Em relação ao suposto abuso de poder econômico (principal acusação contra Moro), admitiu a ausência de parâmetros normativos para a definição desse tipo de desvio. “Considerando que a legislação eleitoral não traz parâmetros para a caracterização desse tipo de abuso, penso oportuno estabelecer algumas premissas para a avaliação”, afirmou o magistrado.
Sua primeira premissa consistiu na pretensa desproporção entre as campanhas presidencial e para o senado. De acordo com o togado, Moro teria protagonizado uma “inusitada situação”, o que teria influenciado a alocação, em sua pré-campanha, de recursos bem superiores aos disponibilizados em benefício dos demais participantes da disputa. Ainda nesse item, Sade entendeu ser possível a configuração de um abuso, ainda que inexistente uma nítida violação aos dispositivos legais. Em suas palavras, “não se pode excluir a possibilidade de existir um abuso de poder econômico sem a existência de uma clara infração às normas eleitorais.”
Em seguida, passou à análise da notoriedade do ex-juiz. Para Sade, “não se nega que o investigado Moro tinha capital político admirável. (…) Porém, se essa fama bastasse, não faria sentido a alocação de recursos vultosos, bastando aguardar as eleições”. O togado enfatizou, ainda, que “não é necessário que a fama angariada como magistrado se transforme automaticamente em voto, tendo sido necessários altos investimentos em comunicação. (…) Se fama de magistrado fosse suficiente para torná-lo bom de voto, há que se perguntar o porquê do ministro aposentado, Joaquim Barbosa, que se popularizou como relator do mensalão, não ter saído candidato.”

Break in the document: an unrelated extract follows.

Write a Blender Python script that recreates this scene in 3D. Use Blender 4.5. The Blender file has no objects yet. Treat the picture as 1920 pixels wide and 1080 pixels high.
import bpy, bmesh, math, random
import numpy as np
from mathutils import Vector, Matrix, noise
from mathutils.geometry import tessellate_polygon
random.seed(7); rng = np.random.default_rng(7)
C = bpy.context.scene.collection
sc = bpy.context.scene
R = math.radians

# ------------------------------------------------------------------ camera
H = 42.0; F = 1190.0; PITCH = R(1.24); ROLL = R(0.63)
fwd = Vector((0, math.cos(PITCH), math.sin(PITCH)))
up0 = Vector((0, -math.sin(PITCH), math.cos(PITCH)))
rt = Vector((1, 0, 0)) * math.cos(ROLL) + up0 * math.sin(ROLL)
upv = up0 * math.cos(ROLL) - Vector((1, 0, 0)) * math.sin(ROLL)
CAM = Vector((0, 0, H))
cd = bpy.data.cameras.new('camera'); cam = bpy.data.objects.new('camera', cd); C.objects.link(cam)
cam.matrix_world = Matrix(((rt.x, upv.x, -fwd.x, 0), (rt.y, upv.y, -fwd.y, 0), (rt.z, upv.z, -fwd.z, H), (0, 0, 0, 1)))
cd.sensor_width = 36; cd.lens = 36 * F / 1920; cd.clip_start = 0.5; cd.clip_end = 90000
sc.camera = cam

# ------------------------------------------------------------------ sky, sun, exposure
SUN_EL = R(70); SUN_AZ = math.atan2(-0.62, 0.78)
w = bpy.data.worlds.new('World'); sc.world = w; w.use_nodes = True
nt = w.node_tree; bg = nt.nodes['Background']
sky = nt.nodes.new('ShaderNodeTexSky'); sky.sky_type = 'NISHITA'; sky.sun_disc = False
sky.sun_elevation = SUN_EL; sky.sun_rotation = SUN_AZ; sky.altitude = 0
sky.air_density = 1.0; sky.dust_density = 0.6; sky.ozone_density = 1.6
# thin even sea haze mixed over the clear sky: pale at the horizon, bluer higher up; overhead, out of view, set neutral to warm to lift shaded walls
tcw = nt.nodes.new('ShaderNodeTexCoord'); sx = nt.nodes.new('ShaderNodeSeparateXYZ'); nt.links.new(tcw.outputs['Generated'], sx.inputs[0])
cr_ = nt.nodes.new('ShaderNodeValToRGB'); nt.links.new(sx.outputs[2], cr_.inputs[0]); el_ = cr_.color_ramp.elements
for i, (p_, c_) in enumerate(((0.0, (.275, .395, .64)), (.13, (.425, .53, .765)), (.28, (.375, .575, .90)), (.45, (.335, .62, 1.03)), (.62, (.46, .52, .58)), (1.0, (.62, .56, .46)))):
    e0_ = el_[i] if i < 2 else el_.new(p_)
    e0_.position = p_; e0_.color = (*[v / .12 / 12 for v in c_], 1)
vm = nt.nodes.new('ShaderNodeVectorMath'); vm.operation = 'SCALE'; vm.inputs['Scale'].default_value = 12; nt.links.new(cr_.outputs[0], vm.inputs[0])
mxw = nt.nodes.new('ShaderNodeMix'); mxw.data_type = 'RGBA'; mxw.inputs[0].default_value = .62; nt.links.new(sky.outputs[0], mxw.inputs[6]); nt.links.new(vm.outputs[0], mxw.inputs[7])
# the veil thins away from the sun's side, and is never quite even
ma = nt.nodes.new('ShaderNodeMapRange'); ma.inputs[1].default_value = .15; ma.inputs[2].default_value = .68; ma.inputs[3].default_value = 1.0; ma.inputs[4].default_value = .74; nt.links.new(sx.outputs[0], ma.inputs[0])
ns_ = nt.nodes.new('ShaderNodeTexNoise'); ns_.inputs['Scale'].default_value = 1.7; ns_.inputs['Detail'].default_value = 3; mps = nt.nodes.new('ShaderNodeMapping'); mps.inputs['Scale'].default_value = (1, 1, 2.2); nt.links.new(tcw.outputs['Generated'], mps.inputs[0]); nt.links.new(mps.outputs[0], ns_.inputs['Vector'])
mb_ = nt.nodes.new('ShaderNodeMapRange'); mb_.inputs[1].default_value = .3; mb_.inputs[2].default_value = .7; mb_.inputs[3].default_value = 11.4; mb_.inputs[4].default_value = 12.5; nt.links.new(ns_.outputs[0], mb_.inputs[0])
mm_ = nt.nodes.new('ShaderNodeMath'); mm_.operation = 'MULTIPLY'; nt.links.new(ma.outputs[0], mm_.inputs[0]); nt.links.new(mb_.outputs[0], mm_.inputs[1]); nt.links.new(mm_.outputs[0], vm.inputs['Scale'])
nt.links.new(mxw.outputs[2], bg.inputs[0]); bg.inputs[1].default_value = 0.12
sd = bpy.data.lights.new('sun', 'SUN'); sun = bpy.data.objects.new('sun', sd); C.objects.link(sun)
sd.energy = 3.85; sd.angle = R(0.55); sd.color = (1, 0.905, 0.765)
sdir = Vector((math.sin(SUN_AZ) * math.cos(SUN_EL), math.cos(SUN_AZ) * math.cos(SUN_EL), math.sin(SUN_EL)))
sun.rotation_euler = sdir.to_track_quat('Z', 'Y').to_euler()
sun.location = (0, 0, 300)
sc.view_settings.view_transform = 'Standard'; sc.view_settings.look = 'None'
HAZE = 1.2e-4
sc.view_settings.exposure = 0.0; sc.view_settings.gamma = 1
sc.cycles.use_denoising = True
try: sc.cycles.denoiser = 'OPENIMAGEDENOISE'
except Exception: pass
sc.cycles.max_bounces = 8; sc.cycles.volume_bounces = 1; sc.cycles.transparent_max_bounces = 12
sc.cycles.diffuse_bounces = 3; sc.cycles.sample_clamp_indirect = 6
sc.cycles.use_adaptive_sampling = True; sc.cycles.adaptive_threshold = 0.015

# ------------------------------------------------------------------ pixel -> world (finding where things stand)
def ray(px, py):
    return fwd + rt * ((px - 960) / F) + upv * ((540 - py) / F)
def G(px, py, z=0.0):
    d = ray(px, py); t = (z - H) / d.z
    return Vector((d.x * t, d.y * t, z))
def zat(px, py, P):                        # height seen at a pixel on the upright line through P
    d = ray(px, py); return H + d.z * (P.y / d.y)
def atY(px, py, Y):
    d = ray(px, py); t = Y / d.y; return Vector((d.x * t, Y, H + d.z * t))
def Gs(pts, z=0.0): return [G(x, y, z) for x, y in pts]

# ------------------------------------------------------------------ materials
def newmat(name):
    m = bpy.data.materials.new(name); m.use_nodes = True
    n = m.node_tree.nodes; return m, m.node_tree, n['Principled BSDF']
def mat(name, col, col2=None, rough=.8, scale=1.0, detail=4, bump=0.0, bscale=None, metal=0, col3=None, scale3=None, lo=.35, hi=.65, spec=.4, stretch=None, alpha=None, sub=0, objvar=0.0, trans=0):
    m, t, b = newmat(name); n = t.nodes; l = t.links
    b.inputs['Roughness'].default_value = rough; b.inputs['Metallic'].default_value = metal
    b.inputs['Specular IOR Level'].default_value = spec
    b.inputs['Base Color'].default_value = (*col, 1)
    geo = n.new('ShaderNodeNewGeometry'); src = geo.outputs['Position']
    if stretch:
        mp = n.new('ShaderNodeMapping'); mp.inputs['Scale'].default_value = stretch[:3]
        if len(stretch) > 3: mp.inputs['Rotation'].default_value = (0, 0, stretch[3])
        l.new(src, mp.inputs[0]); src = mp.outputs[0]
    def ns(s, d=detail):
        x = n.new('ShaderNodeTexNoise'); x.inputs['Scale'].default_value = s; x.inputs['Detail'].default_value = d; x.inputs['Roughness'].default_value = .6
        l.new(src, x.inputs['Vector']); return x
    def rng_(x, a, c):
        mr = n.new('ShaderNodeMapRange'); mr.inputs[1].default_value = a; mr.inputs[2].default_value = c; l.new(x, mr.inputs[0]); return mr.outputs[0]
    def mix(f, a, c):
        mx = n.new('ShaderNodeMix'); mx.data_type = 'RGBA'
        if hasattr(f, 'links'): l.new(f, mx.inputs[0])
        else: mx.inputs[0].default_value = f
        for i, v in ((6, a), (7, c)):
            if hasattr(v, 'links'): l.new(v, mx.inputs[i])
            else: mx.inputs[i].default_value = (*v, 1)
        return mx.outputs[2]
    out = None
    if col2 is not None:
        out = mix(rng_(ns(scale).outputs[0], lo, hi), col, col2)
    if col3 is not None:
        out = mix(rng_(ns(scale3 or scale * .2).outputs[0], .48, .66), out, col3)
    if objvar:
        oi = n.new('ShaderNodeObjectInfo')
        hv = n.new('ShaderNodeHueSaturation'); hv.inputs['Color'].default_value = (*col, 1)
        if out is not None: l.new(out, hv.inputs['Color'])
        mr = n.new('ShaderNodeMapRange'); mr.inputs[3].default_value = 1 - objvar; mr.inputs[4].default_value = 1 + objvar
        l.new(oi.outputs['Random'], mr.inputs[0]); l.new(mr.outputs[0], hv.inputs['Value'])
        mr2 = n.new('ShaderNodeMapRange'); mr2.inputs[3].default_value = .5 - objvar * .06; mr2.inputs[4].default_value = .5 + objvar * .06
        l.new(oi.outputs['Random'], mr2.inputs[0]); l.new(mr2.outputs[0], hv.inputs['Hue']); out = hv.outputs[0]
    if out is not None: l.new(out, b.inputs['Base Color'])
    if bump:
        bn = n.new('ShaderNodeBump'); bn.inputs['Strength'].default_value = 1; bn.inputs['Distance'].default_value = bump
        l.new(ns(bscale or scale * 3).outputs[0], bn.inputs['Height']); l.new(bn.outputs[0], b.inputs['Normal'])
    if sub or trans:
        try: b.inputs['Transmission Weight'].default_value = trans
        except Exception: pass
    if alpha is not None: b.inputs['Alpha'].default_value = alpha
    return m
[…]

Por fim, o magistrado aludiu à cassação do mandato de senadora da ex-juíza Selma Arruda, tanto pelo tribunal local quanto pelo TSE, como precedente relevante para a adoção de sua postura no caso envolvendo Moro.
Não é razoável acreditar em uma completa isenção de Sade. Afinal, trata-se de togado nomeado há poucos meses por Lula, político condenado por Moro e, desde então, desafeto ostensivo de seu sentenciante, ora em julgamento. Assim, em países um pouco mais avançados que o nosso, qualquer magistrado na posição de Sade teria optado por manter-se afastado desse processo.
Já a mencionada “desproporção” entre as dimensões de campanhas ao Planalto e ao senado foi indevidamente usada, tanto pelas siglas autoras das ações quanto por Sade, como uma vedação a mudanças de planos por parte de candidatos. O descabimento do argumento reside na inexistência de leis que proíbam a revisão de planos políticos por parte de pré-candidatos a cargos de maior responsabilidade institucional. Como não há interdição legal a essa espécie de downgrade, e como, segundo a Constituição, indivíduos só podem ser obrigados a fazer, ou a deixar de fazer algo em virtude de lei, não cabe a um togado retirar legitimidade de uma candidatura plenamente viável à luz da legislação.
Em relação ao pretenso “abuso”, também foi inusitado o teor do voto de Sade, ao ter criado a figura da conduta abusiva que dispensa a demonstração de clara violação à lei, e/ou da intenção de extrapolar algum direito. Se, de acordo com o Código Civil, atos ilícitos consistem na violação a direito que cause danos a outrem, ou no exercício de direitos em extrapolação aos limites da boa fé e dos costumes, e se, de acordo com o próprio togado, Moro nem violou a lei nem foi responsável por uma comprovada extrapolação, em que exatamente teria residido o tal “abuso”?
Já as especulações de Sade sobre o reconhecimento prévio de Moro (e a influência deste sobre o seu dito “capital” eleitoral) não passaram de curiosos malabarismos retóricos. Em suas retorsões, o magistrado fingiu não compreender a irrelevância dos tópicos por ele suscitados. Longe das apostas opinativas em torno da notoriedade de um ex-juiz, ou dos critérios empregados pelo partido na alocação de verbas em sua pré-campanha, o que estava em jogo era o exame de uma alegada ilicitude na candidatura de Moro. Ilicitude que, por todas as razões acima, não foi comprovada, nem pelas siglas indignadas nem por Sade.
O julgamento tornou a ser suspenso, e deverá ser retomado na próxima segunda-feira (8). No aguardo.